While President Trump’s previous comments have indicated he doesn’t support the current structure of the agreement, leaders of both NAFTA trading partners have signaled a willingness to negotiate: “If Americans want to talk about NAFTA, I’m happy to talk about it,” Canadian Prime Minister Justin Trudeau told The Toronto Star. And according to reporting by the Wall Street Journal, Mexican President Enrique Peña Nieto said recently that “…the clock was starting on a remaking of NAFTA, with Mexico beginning a 90-day period to consult with its private sector and prepare a negotiating position, and expecting the U.S. to do the same.”

NAFTA is an important factor in our region’s economy; Canada and Mexico are the largest international trading partners for Illinois, Wisconsin and Indiana. According to the Wall Street Journal and U.S. Census Bureau, Illinois ranks as  No. 5 among leading states exporting to Mexico, with $9.1 billion worth of exports last year, and in the case of Canada, 344,300 jobs and $17.5 billion worth of exports depend on Illinois’ No. 1 customer.

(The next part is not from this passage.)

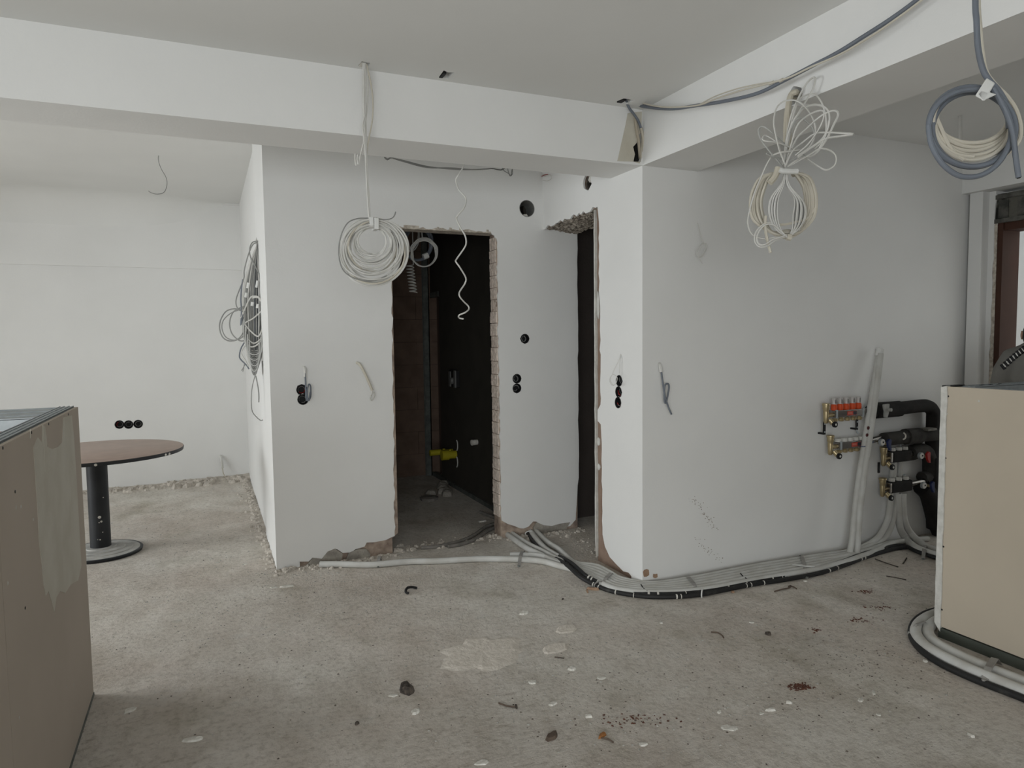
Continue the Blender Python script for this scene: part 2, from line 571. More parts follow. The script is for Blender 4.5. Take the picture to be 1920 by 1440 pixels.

However, if negotiations to redraw the terms of NAFTA were to fail, the next step may be to withdraw altogether. That process begins with providing written notice of withdrawal to the other partners. Then the actual withdrawal takes place six months after the written notice. Going forward, the agreement remains in force for the other two countries, if they choose. In the U.S., Congress has the sole power to repeal or amend the law that implemented the agreement — the North American Free Trade Agreement Implementation Act. In short, stepping away from NAFTA may prove difficult and time-consuming.

How can business leaders prepare?

Early indicators point to President Trump altering U.S. trade policies. On his first Monday in office he stated he plans to renegotiate NAFTA and signed executive orders to formally pull out of TPP.

Confirmation hearings for Cabinet members provided some clues as to how the new administration will continue to proceed. Probably the best path for business leaders is to remain nimble and keep a sharp eye on developments in Washington and across the region. Talk to advisors who have deep experience in international trade. In addition, there are a number of local organizations and resources that can help; the International Trade Association of Greater Chicago, the Food Export Association of the Midwest or the Illinois Manufacturers Association. All can be sources of information that is a must-have for good decision-making and future planning for both domestic and foreign operations, sales and sourcing.